There's one potential casualty of the fiscal cliff that hasn't gotten much attention at all: the price of milk.
Here's how that would happen: Without legislative action in the next five days, the government will have to revert to a 1949 dairy price subsidy that requires the Agriculture Department to buy milk at inflated prices. Much like the current fiscal cliff, the law was left on the books "as a poison pill to get Congress to pass a farm bill by scaring lawmakers with the prospect of higher support prices for milk and other agriculture products," as Vincent Smith, a Montana State University professor, told the New York Times.
The Farm Bill isn't technically part of the fiscal cliff. Speaker John A. Boehner (R-Ohio.) has resisted the call by Agriculture Secretary Tom Vilsack (D) to incorporate it into the budget negotiations -- to avoid complicating the budget talks and losing GOP votes, a Boehner aide told Politico last week. Legislators from rural districts are also worried that crop subsidies could be a tempting target in the fiscal cliff negotiations, so they've been trying to push Congress toward a separate resolution, to little avail.
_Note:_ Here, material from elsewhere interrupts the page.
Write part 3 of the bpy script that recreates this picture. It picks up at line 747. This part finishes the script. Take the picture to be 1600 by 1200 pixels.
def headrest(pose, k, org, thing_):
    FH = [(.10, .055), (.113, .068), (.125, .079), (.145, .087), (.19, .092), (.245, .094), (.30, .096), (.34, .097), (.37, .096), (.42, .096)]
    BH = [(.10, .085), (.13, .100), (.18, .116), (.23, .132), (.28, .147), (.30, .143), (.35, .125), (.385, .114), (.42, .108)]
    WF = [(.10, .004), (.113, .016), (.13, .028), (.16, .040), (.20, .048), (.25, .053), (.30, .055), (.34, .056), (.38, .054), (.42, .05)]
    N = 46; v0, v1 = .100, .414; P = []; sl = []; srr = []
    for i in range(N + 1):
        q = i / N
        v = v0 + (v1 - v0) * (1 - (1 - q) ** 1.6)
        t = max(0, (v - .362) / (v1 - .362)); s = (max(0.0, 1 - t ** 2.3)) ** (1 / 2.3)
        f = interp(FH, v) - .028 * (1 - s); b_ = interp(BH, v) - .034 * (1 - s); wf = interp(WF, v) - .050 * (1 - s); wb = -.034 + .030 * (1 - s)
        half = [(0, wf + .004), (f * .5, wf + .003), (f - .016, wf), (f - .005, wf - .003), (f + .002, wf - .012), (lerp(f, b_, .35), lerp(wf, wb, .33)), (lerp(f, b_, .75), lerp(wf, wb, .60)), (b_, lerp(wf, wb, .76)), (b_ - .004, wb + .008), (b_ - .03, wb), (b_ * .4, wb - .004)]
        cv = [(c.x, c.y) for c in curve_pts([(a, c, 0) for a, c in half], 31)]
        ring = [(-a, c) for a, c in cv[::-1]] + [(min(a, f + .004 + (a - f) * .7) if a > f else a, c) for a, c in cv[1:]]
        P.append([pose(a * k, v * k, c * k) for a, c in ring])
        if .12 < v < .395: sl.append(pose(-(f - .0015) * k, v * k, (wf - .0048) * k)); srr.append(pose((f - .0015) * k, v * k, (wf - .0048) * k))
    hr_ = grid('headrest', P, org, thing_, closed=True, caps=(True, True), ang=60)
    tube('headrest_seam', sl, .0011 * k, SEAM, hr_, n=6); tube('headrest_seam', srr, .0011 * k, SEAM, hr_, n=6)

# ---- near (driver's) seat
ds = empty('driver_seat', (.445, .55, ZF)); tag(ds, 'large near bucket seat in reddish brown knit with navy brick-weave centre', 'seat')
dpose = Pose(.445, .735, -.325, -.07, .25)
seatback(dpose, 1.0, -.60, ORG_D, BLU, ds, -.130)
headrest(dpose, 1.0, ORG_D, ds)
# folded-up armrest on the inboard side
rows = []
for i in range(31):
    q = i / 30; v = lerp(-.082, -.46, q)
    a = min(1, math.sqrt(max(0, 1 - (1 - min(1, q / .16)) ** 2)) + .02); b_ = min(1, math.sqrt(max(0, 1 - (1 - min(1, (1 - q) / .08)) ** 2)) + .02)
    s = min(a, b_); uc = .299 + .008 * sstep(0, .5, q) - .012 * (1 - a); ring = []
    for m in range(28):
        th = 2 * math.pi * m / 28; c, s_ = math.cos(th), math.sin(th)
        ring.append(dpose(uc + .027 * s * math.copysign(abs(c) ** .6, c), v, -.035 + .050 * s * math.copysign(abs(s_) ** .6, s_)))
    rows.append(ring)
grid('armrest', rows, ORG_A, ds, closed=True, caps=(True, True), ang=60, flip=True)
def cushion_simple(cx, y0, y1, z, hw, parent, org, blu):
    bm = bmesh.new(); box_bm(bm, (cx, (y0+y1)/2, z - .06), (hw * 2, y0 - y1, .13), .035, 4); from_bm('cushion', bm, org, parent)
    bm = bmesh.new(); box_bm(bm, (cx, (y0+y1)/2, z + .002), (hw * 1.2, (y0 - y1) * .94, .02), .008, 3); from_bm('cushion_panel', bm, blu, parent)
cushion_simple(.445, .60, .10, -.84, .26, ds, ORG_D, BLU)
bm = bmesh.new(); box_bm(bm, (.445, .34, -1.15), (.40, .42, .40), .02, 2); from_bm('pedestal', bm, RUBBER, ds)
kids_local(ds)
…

Although producers would temporarily benefit from the hike in milk prices, it would hurt processors and consumers, and the dairy industry would prefer a long-term resolution as well.
The legislative impasse is over a host of issues: There's major disagreement about how much to cut food stamps, how much the government should be subsidizing crops, and how dairy prices should be stabilized. As Time explains, the Senate has already passed a $969 billion farm bill that would reduce the deficit by about $24 billion over 10 years, in part by cutting $4.5 billion in food stamps and replacing direct payments to farmers with weather-related crop insurance. The House hasn't passed a bill yet, but the House Agriculture Committee passed a bill that would cut $35 billion over 10 years, with a bigger $16 billion cut to food stamps.
The bill's biggest supporters now worry that the full Farm Bill is dead in the water until next year. It's unclear whether the White House and Congress will include any stopgap measures or a partial fix before Dec. 31, although the Obama administration may be able to delay milk purchases in 2013 to temporarily blunt the effect of the "milk cliff," Smith tells the Times.